Si l’on convient qu’en imposant les profits d’un seul manufacturier, il doit élever le prix de sa marchandise, afin de se trouver de niveau avec tous les autres manufacturiers, et qu’en imposant les profits de deux manufacturiers, le prix des marchandises de chacun doit hausser, je ne conçois pas comment on peut douter qu’un impôt mis sur les profits de tous les manufacturiers doive faire hausser le prix de toutes les marchandises, pourvu que la mine qui fournit les métaux précieux se trouve dans le pays imposé. Mais comme l’argent ou les métaux précieux dont le numéraire est fabriqué sont une marchandise importée de l’étranger, les prix de toutes les marchandises ne pourraient pas hausser ; car un tel effet ne peut avoir lieu sans un surcroît d’argent[1] qu’on ne pourrait obtenir en échange de marchandises chères, ainsi que nous l’avons déjà démontré. Si cependant une telle hausse pouvait s’opérer, elle ne saurait être permanente, car elle aurait une puissante influence sur le commerce étranger.

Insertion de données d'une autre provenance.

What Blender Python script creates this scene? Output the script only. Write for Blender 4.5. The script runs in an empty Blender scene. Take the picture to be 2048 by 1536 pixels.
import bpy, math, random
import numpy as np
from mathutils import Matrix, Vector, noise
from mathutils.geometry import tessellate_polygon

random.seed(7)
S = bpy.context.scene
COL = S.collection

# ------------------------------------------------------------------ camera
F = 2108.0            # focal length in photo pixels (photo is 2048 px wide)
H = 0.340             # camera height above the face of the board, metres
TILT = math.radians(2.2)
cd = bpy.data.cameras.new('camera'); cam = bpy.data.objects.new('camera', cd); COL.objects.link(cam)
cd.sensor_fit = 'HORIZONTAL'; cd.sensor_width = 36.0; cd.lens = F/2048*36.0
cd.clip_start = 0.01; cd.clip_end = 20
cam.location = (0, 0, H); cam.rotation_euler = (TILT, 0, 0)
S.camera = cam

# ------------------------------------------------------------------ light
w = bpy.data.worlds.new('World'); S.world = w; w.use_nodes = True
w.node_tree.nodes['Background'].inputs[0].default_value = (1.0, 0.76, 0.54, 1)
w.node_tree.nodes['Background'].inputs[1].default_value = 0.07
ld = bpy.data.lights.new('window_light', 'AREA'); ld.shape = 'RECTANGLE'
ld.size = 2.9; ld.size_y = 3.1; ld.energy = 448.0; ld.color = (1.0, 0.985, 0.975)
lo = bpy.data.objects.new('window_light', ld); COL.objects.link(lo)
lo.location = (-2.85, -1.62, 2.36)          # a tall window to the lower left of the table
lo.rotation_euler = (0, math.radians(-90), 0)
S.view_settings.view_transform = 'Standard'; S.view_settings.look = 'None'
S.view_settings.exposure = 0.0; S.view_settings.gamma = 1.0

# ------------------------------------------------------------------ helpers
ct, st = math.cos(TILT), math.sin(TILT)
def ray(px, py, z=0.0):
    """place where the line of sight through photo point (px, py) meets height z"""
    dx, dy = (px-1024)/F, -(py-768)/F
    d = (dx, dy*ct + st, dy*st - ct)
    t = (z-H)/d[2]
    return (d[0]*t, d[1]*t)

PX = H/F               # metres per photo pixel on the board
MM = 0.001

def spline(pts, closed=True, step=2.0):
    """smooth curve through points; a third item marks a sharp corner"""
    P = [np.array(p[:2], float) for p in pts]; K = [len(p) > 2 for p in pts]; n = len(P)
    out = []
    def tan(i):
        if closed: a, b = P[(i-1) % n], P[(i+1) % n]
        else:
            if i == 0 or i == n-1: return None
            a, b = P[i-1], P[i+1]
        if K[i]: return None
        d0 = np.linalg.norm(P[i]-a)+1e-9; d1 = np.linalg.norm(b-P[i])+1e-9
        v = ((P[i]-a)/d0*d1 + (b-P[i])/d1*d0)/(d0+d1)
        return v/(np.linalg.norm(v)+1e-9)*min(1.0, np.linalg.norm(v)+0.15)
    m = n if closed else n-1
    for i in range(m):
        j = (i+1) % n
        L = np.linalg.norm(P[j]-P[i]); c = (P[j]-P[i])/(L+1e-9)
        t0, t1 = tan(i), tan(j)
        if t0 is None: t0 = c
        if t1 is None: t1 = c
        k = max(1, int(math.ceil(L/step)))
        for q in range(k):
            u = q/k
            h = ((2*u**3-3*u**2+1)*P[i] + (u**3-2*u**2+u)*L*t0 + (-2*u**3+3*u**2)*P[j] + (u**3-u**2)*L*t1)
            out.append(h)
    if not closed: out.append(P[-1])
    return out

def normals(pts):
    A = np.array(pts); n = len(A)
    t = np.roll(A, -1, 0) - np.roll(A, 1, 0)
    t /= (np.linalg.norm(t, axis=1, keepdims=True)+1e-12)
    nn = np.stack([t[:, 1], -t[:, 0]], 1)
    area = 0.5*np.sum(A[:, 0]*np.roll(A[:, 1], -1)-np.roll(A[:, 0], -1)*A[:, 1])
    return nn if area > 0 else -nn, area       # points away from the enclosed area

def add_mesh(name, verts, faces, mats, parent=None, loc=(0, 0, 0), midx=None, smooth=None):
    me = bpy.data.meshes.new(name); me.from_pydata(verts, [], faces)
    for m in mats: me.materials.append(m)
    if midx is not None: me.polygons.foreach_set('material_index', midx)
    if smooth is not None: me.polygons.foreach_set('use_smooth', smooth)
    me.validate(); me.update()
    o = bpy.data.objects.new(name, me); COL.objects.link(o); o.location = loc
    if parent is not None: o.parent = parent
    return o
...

En échange des marchandises importées, nous ne pourrions pas exporter des marchandises renchéries, et par consé-

  1. De plus longues réflexions me font douter de la nécessité où l’on se trouverait d’avoir plus d’argent pour desservir la circulation de la même somme de marchandises, dans le cas où les prix hausseraient par l’impôt et non par les difficultés de la production. Supposons qu’à une certaine époque, en un certain lieu, 100,000 quarters de blé se vendent à raison de 4 l. par quartier, et que, par suite d’une contribution directe de 8 sch, le prix s’élève à 4 l. 8 sh., je crois que la même masse de numéraire suffirait dans les deux cas. Ainsi, si j’achetais auparavant 11 quarters à 4 l., et que le poids de la taxe me forçât de réduire ma consommation à 10 quarters, il me faudrait la même somme de numéraire, uniquement, car dans tous les cas je paierais 44 l. pour mon blé. La nation consommerait en réalité un onzième de moins, et ce onzième irait augmenter la consommation du gouvernement. L’argent serait prélevé par l’État sur le fermier, mais celui-ci retrouverait les 8 sch. dans la vente de son blé. Aussi cette taxe est-elle réellement une taxe en nature, et n’exige-t-elle aucun excédant de numéraire ; — du moins, cet excédant est-il si faible qu’on peut le négliger sans crainte.